More a comment of unnecessary waste than anything else, but I am pretty confident that most of us can scrape a few bits and bobs together to create a suitable work station. All this helps to prevent too much office furniture creeping into the home decor mix.


Alternatively if you are keen to spend some money to keep the economy ticking, but do appreciate that the bedroom will be back at some point, and the office relegated/dispersed elsewhere, don’t shop with “office” in mind. Buy things that you will easy incorporate back into your house. A chrome desk chair will never double up as an occasional chair in your lounge, so maybe think twice before buying a set of those for your home, just because you have them in your work office.


Speaking of chairs, a good chair is more important than a good desk. Call a desk by any other name and it will still just be a sturdy flat surface. A shoddy chair? There are a good combination of 4 letter words for that one.

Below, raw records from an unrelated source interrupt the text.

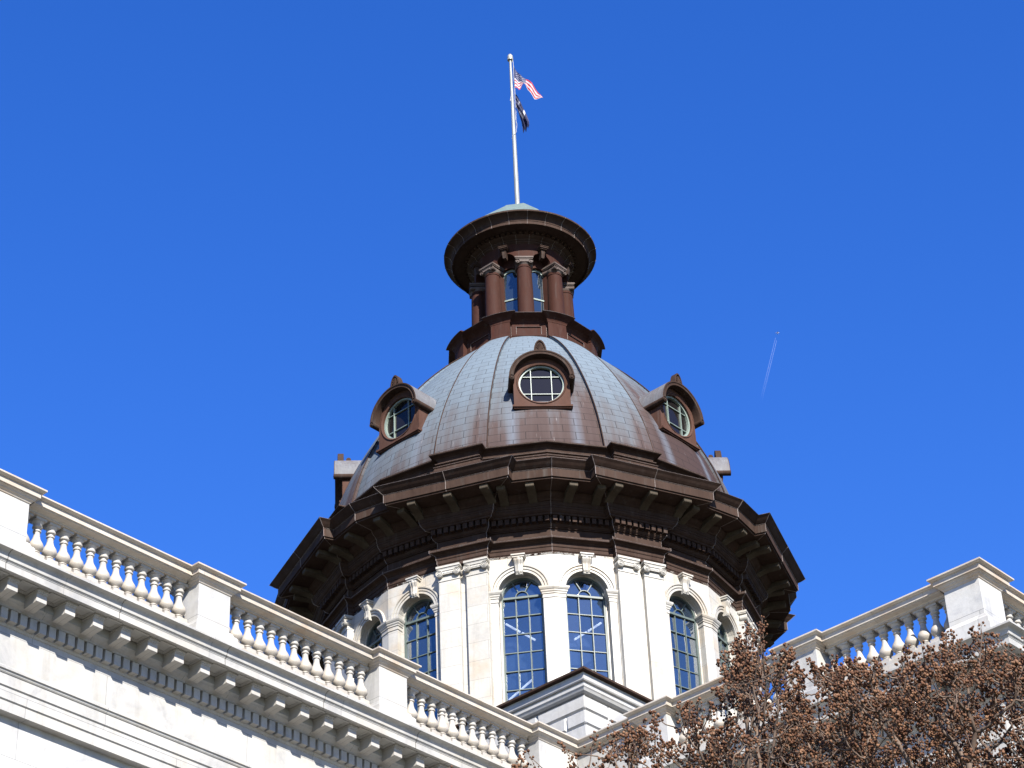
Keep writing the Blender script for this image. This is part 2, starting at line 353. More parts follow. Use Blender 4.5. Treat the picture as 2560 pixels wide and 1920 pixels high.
# --- archivolt mouldings, keystones, imposts
def archivolt(sg):
    mb = MB(); L = LF(11.25 * sg, AP); q = lambda w, d, z: L(-sg * w, d, z)
    prof = [(0.672, -0.02), (0.672, 0.03), (0.735, 0.03), (0.74, 0.012), (0.76, 0.012), (0.765, 0.045), (0.82, 0.05), (0.835, 0.03), (0.85, 0.075), (0.885, 0.08), (0.895, 0.05), (0.895, -0.01)]
    n = 28
    rows = [[q(WC + r * cos(pi * i / n), d, SPR + r * sin(pi * i / n)) for i in range(n + 1)] for r, d in prof]
    mb.grid(rows)
    o = mb.build('arch_moulding', MARBLE_DRUM, BLD, smooth=True)
    kb = MB()
    sec = [(0.10, 0.10, 36.30), (0.105, 0.13, 36.36), (0.115, 0.12, 36.45), (0.125, 0.13, 36.6), (0.14, 0.19, 36.72), (0.145, 0.20, 36.80)]
    kb.grid([[q(WC - h, -0.02, z), q(WC - h, d, z), q(WC - h * 0.6, d + 0.02, z), q(WC - h * 0.55, d, z), q(WC - h * .1, d + 0.03, z), q(WC + h * .1, d + 0.03, z), q(WC + h * 0.55, d, z), q(WC + h * 0.6, d + 0.02, z), q(WC + h, d, z), q(WC + h, -0.02, z)] for h, d, z in sec])
    kb.box(WC - 0.19, WC + 0.19, -0.02, 0.23, 36.80, 36.86, lambda w, d, z: q(w, d, z))
    kb.box(WC - 0.215, WC + 0.215, -0.02, 0.26, 36.86, 36.905, lambda w, d, z: q(w, d, z))
    kb.box(WC - 0.10, WC + 0.10, -0.02, 0.10, 36.27, 36.30, lambda w, d, z: q(w, d, z))
    kb.build('keystone', MARBLE_DRUM, o)
    return o
IMP = [(-0.01, 35.42), (0.02, 35.42), (0.02, 35.455), (0.012, 35.46), (0.012, 35.54), (0.035, 35.55), (0.035, 35.585), (0.06, 35.62), (0.065, 35.66), (0.085, 35.68), (0.11, 35.73), (0.115, 35.78), (-0.01, 35.785)]
def impost(sg):            # beside the pier
    mb = MB(); L = LF(11.25 * sg, AP); q = lambda w, d: L(-sg * w, d, 0)[:2]
    path = [q(WC - WA, -0.24), q(WC - WA, 0), q(-0.62, 0)]
    sweep(mb, path if sg > 0 else path[::-1], IMP)
    return mb.build('impost_moulding', MARBLE_DRUM, BLD)
def impost_crease():
    mb = MB(); L1 = LF(11.25, AP); L0 = LF(-11.25, AP)
    qr = lambda w, d: L1(-w, d, 0)[:2]; ql = lambda w, d: L0(w, d, 0)[:2]
    R = AP / C11
    path = [ql(WC + WA, -0.24), ql(WC + WA, 0), (0.0, -R), qr(WC + WA, 0), qr(WC + WA, -0.24)]
    sweep(mb, path, IMP)
    return mb.build('impost_moulding', MARBLE_DRUM, BLD)
protos = [archivolt(1), archivolt(-1), impost(1), impost(-1), impost_crease()]

# --- windows
def window(sg):
    L = LF(11.25 * sg, AP); q = lambda w, d, z: L(-sg * w + 0.0, d, z)
    mb = MB(); n = 20; D0, D1 = -0.36, -0.27; ro, ri = 0.63, 0.575
    ring = lambda r, d: [q(WC + r, d, SILL)] + [q(WC + r * cos(pi * i / n), d, SPR + r * sin(pi * i / n)) for i in range(n + 1)] + [q(WC - r, d, SILL)]
    mb.grid([ring(ro, D0), ring(ro, D1), ring(ri, D1), ring(ri, D0)])
    X = lambda w, d, z: q(w, d, z)
    mb.box(WC - ri, WC + ri, D0, D1 + 0.005, SPR - 0.075, SPR - 0.01, X)
    for s in (-1, 1): mb.box(WC + s * 0.195 - 0.014, WC + s * 0.195 + 0.014, D0, D1 - 0.02, SILL, SPR - 0.075, X)
    for i in range(1, 8):
        z = SPR - 0.04 - 0.615 * i
        if z > SILL: mb.box(WC - ri, WC + ri, D0, D1 - 0.03, z - 0.014, z + 0.014, X)
    r0 = 0.19; m = 12
    arcp = lambda r, d: [q(WC + r * cos(pi * i / m), d, SPR - 0.01 + r * sin(pi * i / m)) for i in range(m + 1)]
    mb.grid([arcp(r0 - 0.012, D0), arcp(r0 - 0.012, D1 - 0.02), arcp(r0 + 0.012, D1 - 0.02), arcp(r0 + 0.012, D0)])
    for th in (60, 120):
        c_, s_ = cos(radians(th)), sin(radians(th)); h = 0.013
        pts = []
        for r in (r0, ri):
            for e in (-h, h):
                for d in (D0, D1 - 0.02): pts.append(q(WC + r * c_ - e * s_, d, SPR - 0.01 + r * s_ + e * c_))
        mb.add(pts, [(0, 1, 3, 2), (4, 6, 7, 5), (0, 4, 5, 1), (2, 3, 7, 6), (1, 5, 7, 3), (0, 2, 6, 4)])
    o = mb.build('arched_window', FRAME, BLD)
    g = MB(); d = D0 + 0.02; pr_ = random.Random(5 + sg)
    xs_ = [WC - ri - .01, WC - 0.195, WC + 0.195, WC + ri + .01]; zs_ = [SPR - 0.04] + [SPR - 0.04 - 0.615 * i for i in range(1, 8)] + [SILL]
    for i_ in range(3):
        for z1, z0 in zip(zs_[:-1], zs_[1:]):
            if z0 < SILL: z0 = SILL
            if z1 <= SILL: continue
            tx, tz = pr_.uniform(-.014, .014), pr_.uniform(-.014, .014)
            g.add([q(xs_[i_], d - tx - tz, z0), q(xs_[i_ + 1], d + tx - tz, z0), q(xs_[i_ + 1], d + tx + tz, z1), q(xs_[i_], d - tx + tz, z1)], [(0, 1, 2, 3)])
    pts = [q(WC + ri + .01, d, SPR - 0.04), *[q(WC + (ri + .01) * cos(pi * i / n), d, SPR + (ri + .01) * sin(pi * i / n)) for i in range(n + 1)], q(WC - ri - .01, d, SPR - 0.04)]
    g.add(pts, [tuple(range(len(pts)))])
    g.build('window_glass', GLASS, o)
    return o
protos += [window(1), window(-1)]

# --- pilasters with ionic capitals
def pilaster(c):
    L = LF(22.5); mb = MB(); w = 0.335
    mb.box(c - w, c + w, 6.89, 7.055, 29.45, 36.42, L)
    for (h, d, z0, z1) in ((0.05, 0.05, 28.9, 29.25), (0.035, 0.04, 29.25, 29.38), (0.015, 0.015, 29.38, 29.45)):
        mb.box(c - w - h + 0.03, c + w + h - 0.03, 6.89, 7.055 + d, z0, z1, L)
    o = mb.build('pilaster', MARBLE_DRUM, BLD, bevel=0.006)
    k = MB(); d0 = 7.055
    k.box(c - w - 0.01, c + w + 0.01, 6.89, d0 + 0.02, 36.40, 36.445, L)          # necking bead
    k.box(c - w, c + w, 6.89, d0 + 0.005, 36.445, 36.60, L)
    k.box(c - w - 0.005, c + w + 0.005, 6.89, d0 + 0.075, 36.60, 36.715, L)       # echinus
    for i in range(9):                                                              # egg and dart
        ww = c + (i - 4) * 0.045
        k.lathe([(0.0, -0.035), (0.016, -0.025), (0.02, 0.0), (0.012, 0.03), (0.0, 0.04)], lambda x, y, z, ww=ww: L(ww + x, d0 + 0.075 + y, 36.66 + z), 8, cap=False)
    k.box(c - w + 0.02, c + w - 0.02, 6.89, d0 + 0.095, 36.715, 36.78, L)
    k.box(c - w - 0.03, c + w + 0.03, 6.89, d0 + 0.10, 36.78, 36.815, L)          # abacus
    k.box(c - w - 0.045, c + w + 0.045, 6.89, d0 + 0.125, 36.815, 36.885, L)
    for s in (-1, 1):
        cw, cz, r = c + s * (w - 0.055), 36.63, 0.118
        X = lambda x, y, z, cw=cw, cz=cz: L(cw + x, z, cz + y)
        k.lathe([(r, 6.95), (r, d0 + 0.115), (r - 0.012, d0 + 0.125), (r - 0.02, d0 + 0.105), (r - 0.045, d0 + 0.105), (r - 0.05, d0 + 0.12), (r - 0.062, d0 + 0.122), (r - 0.068, d0 + 0.104), (0.03, d0 + 0.104), (0.026, d0 + 0.128), (0.008, d0 + 0.132)], X, 20)
        sp = []                                                                    # spiral ridge
        for i in range(40):
            th = i / 39 * 4.2 * pi; rr = r * (1 - 0.78 * i / 39)
            sp.append(L(cw + s * rr * sin(th), d0 + 0.118, cz + rr * cos(th)))
        k.tube(sp, 0.008, 4)
    k.build('ionic_capital', MARBLE_DRUM, o, smooth=True)
    return o
protos += [pilaster(-0.445), pilaster(0.445)]
for p in protos:
    for k in range(1, 8): dup(p, radians(45 * k))

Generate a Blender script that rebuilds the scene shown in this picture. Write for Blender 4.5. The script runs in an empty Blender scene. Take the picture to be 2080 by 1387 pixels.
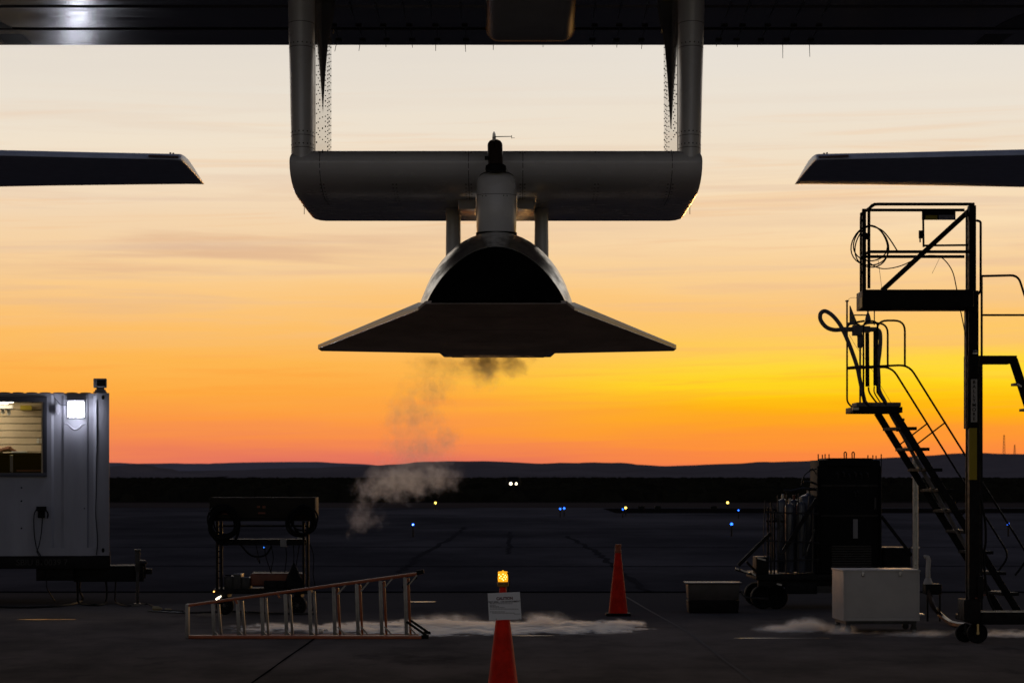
import bpy, bmesh, math, random
from mathutils import Vector, Matrix
R = math.radians
random.seed(7)

# ------------------------------------------------------------------ camera, sky, sun, exposure
sc = bpy.context.scene
COL = sc.collection
F = 100.0 / 36.0 * 2080.0      # focal length in photo pixels
CX, HY, CZ = 1040.0, 968.0, 1.75   # principal column, horizon row, camera height

cam_d = bpy.data.cameras.new("camera")
cam = bpy.data.objects.new("camera", cam_d)
COL.objects.link(cam)
cam.location = (0, 0, CZ)
cam.rotation_euler = (R(90), 0, 0)
cam_d.lens = 100.0
cam_d.sensor_width = 36.0
cam_d.shift_y = (HY - 693.5) / 2080.0
cam_d.clip_start = 0.1
cam_d.clip_end = 60000
cam_d.dof.use_dof = True
cam_d.dof.focus_distance = 21.5
cam_d.dof.aperture_fstop = 9.0
sc.camera = cam

sc.view_settings.view_transform = 'Standard'
sc.view_settings.look = 'None'
sc.view_settings.exposure = 0.0
sc.view_settings.gamma = 1.0
sc.render.engine = 'CYCLES'
sc.cycles.use_denoising = True
sc.cycles.max_bounces = 7
sc.cycles.diffuse_bounces = 3
sc.cycles.glossy_bounces = 4
sc.cycles.transmission_bounces = 6
sc.cycles.transparent_max_bounces = 12
sc.cycles.volume_bounces = 2
sc.cycles.sample_clamp_indirect = 4.0
sc.cycles.caustics_reflective = False
sc.cycles.caustics_refractive = False

SUN_EL, SUN_AZ = 1.2, 7.0      # degrees; azimuth to the right of the view axis


def s2l(c):
    def g(u):
        u /= 255.0
        return u / 12.92 if u <= 0.04045 else ((u + 0.055) / 1.055) ** 2.4
    return tuple(g(u) for u in c)


class N:
    """tiny helper for node trees"""
    def __init__(self, tree):
        self.t = tree
        self.n = tree.nodes
        self.l = tree.links

    def new(self, kind, **kw):
        nd = self.n.new(kind)
        for k, v in kw.items():
            setattr(nd, k, v)
        return nd

    def put(self, sock, val):
        if hasattr(val, 'is_output'):
            self.l.new(val, sock)
        else:
            sock.default_value = val

    def math(self, op, a, b=0.0, c=0.0, clamp=False):
        nd = self.new('ShaderNodeMath', operation=op, use_clamp=clamp)
        self.put(nd.inputs[0], a)
        self.put(nd.inputs[1], b)
        if len(nd.inputs) > 2:
            self.put(nd.inputs[2], c)
        return nd.outputs[0]

    def vmath(self, op, a, b=(0, 0, 0)):
        nd = self.new('ShaderNodeVectorMath', operation=op)
        self.put(nd.inputs[0], a)
        self.put(nd.inputs[1], b)
        return nd.outputs['Value'] if op in ('LENGTH', 'DOT_PRODUCT') else nd.outputs[0]

    def smooth(self, x, a, b, lo=0.0, hi=1.0):
        nd = self.new('ShaderNodeMapRange', interpolation_type='SMOOTHSTEP')
        self.put(nd.inputs[0], x)
        for i, v in enumerate((a, b, lo, hi)):
            nd.inputs[1 + i].default_value = v
        return nd.outputs[0]

    def combine(self, x, y, z):
        nd = self.new('ShaderNodeCombineXYZ')
        for i, v in enumerate((x, y, z)):
            self.put(nd.inputs[i], v)
        return nd.outputs[0]

    def noise(self, vec, scale, detail=3.0, rough=0.5, dist=0.0, lac=2.0):
        nd = self.new('ShaderNodeTexNoise')
        self.put(nd.inputs['Vector'], vec)
        nd.inputs['Scale'].default_value = scale
        nd.inputs['Detail'].default_value = detail
        nd.inputs['Roughness'].default_value = rough
        nd.inputs['Distortion'].default_value = dist
        nd.inputs['Lacunarity'].default_value = lac
        return nd.outputs[0]

    def ramp(self, fac, stops):
        nd = self.new('ShaderNodeValToRGB')
        cr = nd.color_ramp
        cr.elements[0].position, cr.elements[1].position = stops[0][0], stops[-1][0]
        cr.elements[0].color = (*stops[0][1], 1)
        cr.elements[1].color = (*stops[-1][1], 1)
        for p, c in stops[1:-1]:
            e = cr.elements.new(p)
            e.color = (*c, 1)
        self.put(nd.inputs[0], fac)
        return nd.outputs[0]

    def mix(self, fac, a, b, blend='MIX'):
        nd = self.new('ShaderNodeMix', data_type='RGBA', blend_type=blend)
        self.put(nd.inputs[0], fac)
        self.put(nd.inputs[6], a)
        self.put(nd.inputs[7], b)
        return nd.outputs[2]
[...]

Day light is good, but that doesn’t mean having to move all the furniture out of the room so your new desk has prime position in front of a window. Just open the curtains, and crack a window. Knowing that there is still a world out there is what's important. Don't start compromising how you have laid out your home so that your office takes precedence. Its home, then office

And finally, save the sofa for the end of the day like we should all be saving our *blank * for our *blank*. You want the first time to be special, don't ruin the euphoria of the first time with a video conference or a lazy email. Wrap up your work day, tidy the room, pour some wine, and then give that sofa everything you've got. Trust me, you'll savour the moment. Apply this principle to other areas too, but it's essentially about not diluting the "home pleasures" with the forgettable work ones just because home and office are one in the same for the time being.